Wherever the word "from" appears in a line, extract that line.
>> Begin ITEMS
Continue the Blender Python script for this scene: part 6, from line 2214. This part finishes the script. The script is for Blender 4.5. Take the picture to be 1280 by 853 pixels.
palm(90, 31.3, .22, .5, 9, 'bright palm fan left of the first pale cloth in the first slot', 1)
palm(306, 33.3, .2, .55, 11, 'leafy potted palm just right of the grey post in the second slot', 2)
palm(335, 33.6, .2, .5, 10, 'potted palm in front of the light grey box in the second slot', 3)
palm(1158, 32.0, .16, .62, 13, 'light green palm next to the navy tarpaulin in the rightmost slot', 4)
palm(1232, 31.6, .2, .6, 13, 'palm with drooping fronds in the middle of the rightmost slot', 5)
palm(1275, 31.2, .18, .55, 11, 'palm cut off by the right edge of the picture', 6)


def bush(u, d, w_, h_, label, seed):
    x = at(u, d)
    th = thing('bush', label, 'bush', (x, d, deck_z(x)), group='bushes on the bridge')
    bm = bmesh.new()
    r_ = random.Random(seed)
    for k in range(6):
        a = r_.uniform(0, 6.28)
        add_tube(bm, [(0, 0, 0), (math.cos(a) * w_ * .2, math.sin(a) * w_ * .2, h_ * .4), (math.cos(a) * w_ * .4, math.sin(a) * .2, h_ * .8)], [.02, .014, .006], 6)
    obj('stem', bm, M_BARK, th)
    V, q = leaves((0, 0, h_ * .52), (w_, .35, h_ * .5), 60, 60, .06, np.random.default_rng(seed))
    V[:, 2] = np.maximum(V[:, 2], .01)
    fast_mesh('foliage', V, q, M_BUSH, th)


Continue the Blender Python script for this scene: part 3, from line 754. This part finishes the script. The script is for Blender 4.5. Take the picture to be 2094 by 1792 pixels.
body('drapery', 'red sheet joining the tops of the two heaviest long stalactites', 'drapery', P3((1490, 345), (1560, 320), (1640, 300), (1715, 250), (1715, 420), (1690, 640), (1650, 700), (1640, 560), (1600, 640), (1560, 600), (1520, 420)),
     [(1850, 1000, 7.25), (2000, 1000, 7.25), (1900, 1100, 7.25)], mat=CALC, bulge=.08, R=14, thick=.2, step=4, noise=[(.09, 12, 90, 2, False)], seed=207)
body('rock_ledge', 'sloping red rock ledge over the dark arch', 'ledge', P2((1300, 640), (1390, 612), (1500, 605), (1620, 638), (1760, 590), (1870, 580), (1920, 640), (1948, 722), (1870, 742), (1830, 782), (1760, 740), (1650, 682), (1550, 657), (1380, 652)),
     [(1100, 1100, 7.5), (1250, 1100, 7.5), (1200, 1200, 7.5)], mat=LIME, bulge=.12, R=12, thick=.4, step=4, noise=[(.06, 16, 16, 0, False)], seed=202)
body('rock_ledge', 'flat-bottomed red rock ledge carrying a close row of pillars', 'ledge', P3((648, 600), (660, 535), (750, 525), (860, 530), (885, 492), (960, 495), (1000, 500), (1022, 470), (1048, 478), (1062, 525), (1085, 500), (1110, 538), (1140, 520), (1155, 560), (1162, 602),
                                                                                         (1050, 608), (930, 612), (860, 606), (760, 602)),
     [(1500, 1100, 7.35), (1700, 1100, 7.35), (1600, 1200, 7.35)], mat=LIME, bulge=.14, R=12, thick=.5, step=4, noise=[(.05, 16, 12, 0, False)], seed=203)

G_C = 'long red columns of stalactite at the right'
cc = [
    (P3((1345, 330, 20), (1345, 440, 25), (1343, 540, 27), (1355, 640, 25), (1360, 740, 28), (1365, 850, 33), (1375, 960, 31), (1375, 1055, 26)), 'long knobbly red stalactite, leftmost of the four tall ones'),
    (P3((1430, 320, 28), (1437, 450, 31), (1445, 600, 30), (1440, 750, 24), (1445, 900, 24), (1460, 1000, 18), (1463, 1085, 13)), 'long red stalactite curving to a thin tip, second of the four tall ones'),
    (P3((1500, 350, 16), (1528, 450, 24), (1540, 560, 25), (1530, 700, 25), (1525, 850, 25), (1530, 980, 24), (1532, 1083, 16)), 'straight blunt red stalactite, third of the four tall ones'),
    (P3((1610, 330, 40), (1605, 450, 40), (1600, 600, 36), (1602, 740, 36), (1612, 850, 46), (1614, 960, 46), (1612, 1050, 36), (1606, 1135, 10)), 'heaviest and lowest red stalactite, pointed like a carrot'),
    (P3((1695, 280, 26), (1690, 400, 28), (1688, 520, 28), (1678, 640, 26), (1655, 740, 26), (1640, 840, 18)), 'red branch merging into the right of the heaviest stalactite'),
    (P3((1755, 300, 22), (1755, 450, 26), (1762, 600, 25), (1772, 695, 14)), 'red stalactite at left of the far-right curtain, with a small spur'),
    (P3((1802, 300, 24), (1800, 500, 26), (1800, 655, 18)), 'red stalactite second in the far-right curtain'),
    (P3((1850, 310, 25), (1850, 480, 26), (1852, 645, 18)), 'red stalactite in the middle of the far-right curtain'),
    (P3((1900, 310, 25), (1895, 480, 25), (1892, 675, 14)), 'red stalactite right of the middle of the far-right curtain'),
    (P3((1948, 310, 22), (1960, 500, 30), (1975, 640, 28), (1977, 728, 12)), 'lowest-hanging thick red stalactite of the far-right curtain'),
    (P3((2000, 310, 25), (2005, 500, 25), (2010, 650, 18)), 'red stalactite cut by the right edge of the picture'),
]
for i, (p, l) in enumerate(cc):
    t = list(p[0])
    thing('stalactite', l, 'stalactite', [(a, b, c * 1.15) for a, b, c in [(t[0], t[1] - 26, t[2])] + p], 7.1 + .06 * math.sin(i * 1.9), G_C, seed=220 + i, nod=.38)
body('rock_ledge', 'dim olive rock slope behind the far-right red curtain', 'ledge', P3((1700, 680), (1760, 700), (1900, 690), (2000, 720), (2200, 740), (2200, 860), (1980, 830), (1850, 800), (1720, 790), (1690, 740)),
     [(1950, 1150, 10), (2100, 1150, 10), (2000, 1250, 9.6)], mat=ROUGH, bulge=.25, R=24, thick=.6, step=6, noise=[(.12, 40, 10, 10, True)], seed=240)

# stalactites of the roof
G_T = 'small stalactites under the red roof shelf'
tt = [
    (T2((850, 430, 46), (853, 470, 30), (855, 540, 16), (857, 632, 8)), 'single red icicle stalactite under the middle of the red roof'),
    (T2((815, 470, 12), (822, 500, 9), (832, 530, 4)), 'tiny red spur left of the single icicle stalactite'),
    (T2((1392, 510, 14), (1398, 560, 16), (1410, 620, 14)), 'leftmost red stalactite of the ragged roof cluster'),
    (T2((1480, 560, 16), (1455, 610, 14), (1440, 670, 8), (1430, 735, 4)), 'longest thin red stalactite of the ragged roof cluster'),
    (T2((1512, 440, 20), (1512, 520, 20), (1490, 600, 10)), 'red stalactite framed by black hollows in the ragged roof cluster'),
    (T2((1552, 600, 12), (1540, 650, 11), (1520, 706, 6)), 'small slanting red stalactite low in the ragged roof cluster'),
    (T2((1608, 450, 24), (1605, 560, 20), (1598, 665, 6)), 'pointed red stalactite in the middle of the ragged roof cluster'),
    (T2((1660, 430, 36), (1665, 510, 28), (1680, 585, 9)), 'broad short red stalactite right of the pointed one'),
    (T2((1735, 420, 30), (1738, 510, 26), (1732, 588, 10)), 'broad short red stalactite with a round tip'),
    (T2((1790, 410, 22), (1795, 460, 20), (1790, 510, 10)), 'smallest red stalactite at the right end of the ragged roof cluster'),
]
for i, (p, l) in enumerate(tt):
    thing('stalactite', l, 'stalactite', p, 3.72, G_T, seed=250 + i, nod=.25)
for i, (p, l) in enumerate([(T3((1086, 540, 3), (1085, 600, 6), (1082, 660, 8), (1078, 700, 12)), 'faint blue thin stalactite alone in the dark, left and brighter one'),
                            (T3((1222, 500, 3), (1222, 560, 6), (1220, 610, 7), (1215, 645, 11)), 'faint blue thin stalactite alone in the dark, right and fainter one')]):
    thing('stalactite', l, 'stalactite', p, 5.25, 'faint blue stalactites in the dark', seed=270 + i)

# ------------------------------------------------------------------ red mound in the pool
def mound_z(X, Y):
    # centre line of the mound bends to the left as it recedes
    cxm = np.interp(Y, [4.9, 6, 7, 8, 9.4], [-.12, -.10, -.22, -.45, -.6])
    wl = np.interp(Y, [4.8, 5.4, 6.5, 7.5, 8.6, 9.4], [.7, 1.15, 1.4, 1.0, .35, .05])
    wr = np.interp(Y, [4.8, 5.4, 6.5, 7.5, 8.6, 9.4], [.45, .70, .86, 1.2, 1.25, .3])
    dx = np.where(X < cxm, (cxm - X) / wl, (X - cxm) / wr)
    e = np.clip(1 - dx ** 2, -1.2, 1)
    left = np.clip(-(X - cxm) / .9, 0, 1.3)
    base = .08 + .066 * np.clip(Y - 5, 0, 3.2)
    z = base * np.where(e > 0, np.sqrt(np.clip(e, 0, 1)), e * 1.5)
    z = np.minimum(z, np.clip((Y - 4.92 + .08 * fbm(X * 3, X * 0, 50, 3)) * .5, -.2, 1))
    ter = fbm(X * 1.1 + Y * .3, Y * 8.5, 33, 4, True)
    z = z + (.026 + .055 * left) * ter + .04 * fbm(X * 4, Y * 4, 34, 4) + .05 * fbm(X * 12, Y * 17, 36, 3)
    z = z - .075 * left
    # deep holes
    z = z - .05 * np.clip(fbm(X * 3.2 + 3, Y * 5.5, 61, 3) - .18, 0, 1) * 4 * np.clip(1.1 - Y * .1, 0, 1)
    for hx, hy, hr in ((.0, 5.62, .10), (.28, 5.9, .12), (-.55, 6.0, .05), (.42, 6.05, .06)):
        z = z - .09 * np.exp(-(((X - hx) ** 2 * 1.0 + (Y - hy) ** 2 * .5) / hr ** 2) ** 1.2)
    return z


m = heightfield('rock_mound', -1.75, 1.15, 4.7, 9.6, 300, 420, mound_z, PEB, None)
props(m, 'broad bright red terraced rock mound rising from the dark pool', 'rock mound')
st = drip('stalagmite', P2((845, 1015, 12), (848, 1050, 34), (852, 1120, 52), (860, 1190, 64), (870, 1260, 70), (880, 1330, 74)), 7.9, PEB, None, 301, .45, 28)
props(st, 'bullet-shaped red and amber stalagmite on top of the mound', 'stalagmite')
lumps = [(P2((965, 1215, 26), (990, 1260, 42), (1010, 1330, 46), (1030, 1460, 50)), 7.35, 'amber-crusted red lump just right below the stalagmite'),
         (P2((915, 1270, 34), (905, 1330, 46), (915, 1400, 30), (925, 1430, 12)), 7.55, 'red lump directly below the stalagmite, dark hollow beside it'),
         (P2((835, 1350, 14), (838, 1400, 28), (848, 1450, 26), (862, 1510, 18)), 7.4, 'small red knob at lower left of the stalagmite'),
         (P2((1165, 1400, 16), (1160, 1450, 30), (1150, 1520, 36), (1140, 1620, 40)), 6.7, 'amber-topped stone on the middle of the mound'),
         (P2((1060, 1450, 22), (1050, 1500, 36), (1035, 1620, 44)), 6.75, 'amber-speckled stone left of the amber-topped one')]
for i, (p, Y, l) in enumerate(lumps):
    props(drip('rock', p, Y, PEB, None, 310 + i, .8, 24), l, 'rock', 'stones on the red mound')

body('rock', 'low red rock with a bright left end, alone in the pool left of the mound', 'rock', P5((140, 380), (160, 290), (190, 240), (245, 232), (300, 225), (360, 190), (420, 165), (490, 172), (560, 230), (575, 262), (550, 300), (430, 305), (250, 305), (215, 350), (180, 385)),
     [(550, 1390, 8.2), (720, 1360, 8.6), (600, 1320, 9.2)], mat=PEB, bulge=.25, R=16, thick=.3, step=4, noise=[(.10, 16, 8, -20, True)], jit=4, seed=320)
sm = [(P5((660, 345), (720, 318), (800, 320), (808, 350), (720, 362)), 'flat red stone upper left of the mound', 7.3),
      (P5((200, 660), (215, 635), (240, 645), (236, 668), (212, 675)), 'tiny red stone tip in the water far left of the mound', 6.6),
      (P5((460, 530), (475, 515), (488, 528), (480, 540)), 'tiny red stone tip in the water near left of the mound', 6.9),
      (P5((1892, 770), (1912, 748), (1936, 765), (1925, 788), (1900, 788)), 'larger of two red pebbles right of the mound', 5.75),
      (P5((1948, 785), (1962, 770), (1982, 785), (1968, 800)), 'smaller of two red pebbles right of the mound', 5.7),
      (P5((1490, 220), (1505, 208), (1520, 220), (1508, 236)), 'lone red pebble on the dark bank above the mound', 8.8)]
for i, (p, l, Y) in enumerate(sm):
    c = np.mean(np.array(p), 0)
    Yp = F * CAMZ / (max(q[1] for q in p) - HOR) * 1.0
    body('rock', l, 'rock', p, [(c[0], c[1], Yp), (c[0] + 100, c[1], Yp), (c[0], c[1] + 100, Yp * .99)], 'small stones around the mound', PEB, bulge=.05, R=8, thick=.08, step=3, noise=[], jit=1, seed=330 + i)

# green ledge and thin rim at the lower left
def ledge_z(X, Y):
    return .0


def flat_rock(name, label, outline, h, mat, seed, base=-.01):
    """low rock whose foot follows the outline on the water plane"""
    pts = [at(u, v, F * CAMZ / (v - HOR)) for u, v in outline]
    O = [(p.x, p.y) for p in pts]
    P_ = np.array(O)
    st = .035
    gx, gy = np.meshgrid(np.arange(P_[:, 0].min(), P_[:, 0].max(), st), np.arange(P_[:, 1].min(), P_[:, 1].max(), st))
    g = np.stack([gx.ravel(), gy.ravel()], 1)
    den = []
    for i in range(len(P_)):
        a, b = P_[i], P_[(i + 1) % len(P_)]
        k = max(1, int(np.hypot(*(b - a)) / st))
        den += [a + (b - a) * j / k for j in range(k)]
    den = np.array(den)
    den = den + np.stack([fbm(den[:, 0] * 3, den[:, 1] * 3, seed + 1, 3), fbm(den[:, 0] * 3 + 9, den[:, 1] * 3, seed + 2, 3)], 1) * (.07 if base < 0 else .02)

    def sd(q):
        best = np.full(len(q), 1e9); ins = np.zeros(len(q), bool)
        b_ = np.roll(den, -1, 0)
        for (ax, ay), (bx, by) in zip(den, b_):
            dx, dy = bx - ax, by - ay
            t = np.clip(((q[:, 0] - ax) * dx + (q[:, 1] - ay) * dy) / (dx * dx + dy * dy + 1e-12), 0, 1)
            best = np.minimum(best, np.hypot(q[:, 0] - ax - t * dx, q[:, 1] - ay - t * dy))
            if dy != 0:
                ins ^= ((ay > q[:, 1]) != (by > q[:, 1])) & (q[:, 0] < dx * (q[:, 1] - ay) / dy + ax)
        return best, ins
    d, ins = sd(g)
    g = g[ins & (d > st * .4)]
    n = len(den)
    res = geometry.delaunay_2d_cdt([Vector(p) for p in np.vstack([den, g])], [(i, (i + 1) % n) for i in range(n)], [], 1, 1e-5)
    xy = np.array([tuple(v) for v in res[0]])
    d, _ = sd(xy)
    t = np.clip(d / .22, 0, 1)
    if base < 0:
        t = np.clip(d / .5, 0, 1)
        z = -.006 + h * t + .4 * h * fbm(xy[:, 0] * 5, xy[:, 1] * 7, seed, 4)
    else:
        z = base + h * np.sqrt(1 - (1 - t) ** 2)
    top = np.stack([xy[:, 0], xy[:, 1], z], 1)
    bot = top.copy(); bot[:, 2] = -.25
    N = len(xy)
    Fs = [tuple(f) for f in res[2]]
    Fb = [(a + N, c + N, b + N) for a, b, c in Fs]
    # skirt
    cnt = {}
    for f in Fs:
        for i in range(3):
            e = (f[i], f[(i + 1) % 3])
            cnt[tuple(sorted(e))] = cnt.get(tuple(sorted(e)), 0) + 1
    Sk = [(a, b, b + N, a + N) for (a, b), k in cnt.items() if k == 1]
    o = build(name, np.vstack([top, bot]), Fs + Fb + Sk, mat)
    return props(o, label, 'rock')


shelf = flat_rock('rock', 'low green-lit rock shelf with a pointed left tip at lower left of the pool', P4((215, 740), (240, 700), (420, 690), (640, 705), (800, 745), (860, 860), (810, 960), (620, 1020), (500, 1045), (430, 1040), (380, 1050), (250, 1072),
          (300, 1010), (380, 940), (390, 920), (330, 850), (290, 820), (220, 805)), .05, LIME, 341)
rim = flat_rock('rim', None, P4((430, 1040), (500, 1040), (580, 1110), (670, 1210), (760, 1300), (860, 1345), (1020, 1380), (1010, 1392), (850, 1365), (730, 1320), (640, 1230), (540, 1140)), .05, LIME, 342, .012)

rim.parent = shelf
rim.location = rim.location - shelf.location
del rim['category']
>> End ITEMS
# [REPLY]
Continue the Blender Python script for this scene: part 6, from line 2214. This part finishes the script. The script is for Blender 4.5. Take the picture to be 1280 by 853 pixels.
Continue the Blender Python script for this scene: part 3, from line 754. This part finishes the script. The script is for Blender 4.5. Take the picture to be 2094 by 1792 pixels.
props(m, 'broad bright red terraced rock mound rising from the dark pool', 'rock mound')